◆ **PROVIDED RECORDS**
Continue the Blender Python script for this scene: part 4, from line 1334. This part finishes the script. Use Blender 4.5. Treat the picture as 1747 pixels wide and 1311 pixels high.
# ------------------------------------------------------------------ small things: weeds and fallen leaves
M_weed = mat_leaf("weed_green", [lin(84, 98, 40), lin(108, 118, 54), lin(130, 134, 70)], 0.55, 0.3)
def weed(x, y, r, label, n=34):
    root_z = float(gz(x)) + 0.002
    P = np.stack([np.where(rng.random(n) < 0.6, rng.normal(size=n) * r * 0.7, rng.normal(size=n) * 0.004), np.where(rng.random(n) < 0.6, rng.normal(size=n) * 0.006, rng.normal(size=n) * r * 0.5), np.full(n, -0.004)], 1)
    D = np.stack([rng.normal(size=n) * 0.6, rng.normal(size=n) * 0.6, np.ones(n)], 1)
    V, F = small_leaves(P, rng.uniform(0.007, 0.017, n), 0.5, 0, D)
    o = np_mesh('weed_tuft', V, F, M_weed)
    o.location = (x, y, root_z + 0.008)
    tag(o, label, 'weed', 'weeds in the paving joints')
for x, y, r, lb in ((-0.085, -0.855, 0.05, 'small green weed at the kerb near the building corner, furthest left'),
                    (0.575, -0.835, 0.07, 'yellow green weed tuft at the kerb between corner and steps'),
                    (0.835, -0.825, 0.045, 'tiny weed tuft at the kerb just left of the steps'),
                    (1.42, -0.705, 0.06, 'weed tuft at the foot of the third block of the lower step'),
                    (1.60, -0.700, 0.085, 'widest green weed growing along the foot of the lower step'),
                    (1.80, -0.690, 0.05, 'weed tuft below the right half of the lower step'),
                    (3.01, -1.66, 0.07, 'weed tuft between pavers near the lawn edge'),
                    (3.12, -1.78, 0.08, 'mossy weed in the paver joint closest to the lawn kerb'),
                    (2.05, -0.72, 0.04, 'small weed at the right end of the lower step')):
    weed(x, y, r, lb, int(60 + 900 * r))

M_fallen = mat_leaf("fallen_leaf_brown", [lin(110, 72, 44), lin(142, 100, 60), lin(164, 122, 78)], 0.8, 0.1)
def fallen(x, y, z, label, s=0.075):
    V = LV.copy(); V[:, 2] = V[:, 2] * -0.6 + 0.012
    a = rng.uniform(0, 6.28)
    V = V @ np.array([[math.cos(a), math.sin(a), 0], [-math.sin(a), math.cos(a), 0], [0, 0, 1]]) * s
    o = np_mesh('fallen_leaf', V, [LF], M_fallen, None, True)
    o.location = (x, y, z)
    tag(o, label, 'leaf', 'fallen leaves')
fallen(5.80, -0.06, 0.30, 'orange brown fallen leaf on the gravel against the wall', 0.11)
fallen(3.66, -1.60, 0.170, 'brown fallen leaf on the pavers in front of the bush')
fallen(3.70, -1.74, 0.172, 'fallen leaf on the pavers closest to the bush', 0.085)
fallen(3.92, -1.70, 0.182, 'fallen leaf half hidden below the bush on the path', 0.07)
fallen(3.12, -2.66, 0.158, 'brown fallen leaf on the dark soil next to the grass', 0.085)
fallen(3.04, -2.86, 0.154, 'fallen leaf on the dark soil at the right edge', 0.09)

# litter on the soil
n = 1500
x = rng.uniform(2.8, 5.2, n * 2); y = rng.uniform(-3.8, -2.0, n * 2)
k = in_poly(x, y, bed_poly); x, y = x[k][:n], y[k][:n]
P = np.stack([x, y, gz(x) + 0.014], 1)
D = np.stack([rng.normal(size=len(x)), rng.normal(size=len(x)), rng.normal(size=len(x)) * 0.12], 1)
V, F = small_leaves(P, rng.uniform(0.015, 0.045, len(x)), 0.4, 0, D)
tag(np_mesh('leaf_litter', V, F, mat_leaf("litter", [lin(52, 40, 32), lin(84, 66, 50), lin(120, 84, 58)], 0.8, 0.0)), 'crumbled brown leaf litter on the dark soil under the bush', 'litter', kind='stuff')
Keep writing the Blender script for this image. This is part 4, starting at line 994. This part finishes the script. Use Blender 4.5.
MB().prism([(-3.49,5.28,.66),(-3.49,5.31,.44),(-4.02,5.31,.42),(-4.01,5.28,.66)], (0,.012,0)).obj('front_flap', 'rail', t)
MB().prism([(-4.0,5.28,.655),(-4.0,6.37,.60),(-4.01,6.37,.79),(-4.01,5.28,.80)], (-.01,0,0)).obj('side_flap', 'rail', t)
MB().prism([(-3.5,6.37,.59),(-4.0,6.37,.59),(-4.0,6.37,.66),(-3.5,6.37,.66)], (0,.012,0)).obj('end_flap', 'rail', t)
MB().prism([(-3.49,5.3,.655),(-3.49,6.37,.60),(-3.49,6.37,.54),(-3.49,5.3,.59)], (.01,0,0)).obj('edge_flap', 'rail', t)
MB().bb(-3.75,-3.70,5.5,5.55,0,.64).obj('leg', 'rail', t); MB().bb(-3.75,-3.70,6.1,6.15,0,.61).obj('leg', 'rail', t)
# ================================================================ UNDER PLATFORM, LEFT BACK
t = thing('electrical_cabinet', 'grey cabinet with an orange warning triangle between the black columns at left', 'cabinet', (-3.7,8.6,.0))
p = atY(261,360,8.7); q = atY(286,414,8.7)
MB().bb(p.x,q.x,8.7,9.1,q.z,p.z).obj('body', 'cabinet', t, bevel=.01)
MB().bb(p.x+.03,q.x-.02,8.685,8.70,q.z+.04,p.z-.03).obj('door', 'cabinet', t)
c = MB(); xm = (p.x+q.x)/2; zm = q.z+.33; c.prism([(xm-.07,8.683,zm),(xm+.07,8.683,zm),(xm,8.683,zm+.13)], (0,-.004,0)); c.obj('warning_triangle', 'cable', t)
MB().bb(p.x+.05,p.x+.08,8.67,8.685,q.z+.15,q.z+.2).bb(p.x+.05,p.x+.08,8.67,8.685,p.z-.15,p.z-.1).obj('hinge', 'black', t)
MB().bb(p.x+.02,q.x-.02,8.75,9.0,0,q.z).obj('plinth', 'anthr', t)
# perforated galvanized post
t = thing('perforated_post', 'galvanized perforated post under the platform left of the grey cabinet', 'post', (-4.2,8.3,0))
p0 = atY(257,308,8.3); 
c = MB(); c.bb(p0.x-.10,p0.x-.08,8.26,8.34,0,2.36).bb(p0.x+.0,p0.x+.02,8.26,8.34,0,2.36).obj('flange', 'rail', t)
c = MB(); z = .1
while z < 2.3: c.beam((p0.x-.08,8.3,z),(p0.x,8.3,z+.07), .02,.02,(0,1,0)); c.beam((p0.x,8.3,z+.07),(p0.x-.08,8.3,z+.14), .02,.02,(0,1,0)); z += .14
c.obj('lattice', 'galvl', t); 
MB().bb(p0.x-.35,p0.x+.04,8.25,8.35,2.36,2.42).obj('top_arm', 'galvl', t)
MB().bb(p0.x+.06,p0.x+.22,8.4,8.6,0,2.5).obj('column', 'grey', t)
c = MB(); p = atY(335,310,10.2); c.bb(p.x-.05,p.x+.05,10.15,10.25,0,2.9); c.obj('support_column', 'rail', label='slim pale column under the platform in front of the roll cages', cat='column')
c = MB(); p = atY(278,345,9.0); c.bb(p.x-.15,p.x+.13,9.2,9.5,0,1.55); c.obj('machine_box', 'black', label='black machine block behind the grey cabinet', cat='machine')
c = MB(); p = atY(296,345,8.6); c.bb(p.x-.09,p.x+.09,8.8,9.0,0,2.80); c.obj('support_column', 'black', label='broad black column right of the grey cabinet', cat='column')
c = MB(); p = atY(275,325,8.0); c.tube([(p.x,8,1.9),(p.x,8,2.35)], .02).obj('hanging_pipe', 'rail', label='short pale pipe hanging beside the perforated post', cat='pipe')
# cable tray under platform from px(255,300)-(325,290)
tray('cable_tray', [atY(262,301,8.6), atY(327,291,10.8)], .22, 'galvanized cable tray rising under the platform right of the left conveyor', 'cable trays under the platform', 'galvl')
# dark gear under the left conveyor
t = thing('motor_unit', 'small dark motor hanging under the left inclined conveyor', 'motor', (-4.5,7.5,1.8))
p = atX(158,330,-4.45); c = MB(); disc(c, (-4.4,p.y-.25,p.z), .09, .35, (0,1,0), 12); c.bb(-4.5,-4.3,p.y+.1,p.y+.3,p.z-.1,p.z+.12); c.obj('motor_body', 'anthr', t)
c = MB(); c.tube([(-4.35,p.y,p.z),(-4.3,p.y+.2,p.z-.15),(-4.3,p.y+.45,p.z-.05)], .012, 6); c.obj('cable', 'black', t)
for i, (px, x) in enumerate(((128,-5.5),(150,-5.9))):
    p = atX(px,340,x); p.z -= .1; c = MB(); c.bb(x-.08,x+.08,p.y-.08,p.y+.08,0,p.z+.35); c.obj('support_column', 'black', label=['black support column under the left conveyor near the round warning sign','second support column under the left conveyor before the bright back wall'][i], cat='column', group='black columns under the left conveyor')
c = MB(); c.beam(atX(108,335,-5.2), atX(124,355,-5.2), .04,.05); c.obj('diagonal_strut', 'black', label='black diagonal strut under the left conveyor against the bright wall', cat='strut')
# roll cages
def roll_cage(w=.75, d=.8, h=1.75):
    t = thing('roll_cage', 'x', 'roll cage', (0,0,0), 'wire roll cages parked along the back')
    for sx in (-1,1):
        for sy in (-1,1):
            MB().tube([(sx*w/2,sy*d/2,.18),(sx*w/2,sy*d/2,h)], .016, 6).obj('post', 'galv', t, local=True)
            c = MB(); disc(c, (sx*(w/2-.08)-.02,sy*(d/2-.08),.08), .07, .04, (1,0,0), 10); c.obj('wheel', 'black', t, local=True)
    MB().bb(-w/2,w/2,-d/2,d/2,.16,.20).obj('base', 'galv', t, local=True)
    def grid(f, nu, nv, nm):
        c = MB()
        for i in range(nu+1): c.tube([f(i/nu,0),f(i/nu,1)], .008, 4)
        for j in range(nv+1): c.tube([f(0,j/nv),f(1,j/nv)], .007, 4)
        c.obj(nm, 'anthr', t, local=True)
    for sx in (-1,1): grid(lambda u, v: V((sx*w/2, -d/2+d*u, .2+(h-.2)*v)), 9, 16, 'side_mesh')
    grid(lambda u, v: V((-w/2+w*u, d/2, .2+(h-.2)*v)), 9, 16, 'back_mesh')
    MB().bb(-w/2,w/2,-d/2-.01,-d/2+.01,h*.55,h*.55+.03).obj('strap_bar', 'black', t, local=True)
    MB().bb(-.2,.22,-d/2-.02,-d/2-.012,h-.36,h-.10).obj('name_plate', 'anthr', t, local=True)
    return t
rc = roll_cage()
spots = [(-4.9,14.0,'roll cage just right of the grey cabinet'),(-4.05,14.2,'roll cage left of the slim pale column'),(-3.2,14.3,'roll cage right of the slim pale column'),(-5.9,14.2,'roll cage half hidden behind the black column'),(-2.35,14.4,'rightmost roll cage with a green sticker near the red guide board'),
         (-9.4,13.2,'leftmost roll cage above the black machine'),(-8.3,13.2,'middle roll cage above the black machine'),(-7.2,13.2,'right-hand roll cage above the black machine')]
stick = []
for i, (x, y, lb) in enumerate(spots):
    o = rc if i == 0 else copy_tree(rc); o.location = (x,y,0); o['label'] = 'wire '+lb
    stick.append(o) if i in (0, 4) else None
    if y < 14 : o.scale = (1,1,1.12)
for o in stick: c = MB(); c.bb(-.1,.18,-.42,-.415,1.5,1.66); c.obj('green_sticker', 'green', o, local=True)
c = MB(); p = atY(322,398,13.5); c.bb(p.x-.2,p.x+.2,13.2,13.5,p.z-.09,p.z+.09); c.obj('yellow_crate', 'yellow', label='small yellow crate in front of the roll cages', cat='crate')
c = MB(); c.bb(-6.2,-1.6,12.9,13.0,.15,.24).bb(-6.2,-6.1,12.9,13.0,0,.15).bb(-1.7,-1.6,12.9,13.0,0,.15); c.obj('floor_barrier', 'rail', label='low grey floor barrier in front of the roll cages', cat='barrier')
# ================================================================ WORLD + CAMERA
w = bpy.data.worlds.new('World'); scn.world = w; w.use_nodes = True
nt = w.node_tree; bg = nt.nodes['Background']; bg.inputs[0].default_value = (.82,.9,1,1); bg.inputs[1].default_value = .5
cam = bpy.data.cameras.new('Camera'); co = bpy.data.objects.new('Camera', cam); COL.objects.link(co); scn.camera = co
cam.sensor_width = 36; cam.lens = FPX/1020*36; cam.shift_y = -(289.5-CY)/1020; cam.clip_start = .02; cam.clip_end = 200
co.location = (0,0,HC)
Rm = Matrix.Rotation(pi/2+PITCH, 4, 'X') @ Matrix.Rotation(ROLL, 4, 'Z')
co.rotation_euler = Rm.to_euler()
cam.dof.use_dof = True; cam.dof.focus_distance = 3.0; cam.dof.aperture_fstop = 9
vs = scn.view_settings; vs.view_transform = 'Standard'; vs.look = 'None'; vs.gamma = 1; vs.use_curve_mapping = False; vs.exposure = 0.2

◆ **DO THIS**
Gather from the entries above all lines that include the string "script".

◆ **TASK ANSWER**
Continue the Blender Python script for this scene: part 4, from line 1334. This part finishes the script. Use Blender 4.5. Treat the picture as 1747 pixels wide and 1311 pixels high.
Keep writing the Blender script for this image. This is part 4, starting at line 994. This part finishes the script. Use Blender 4.5.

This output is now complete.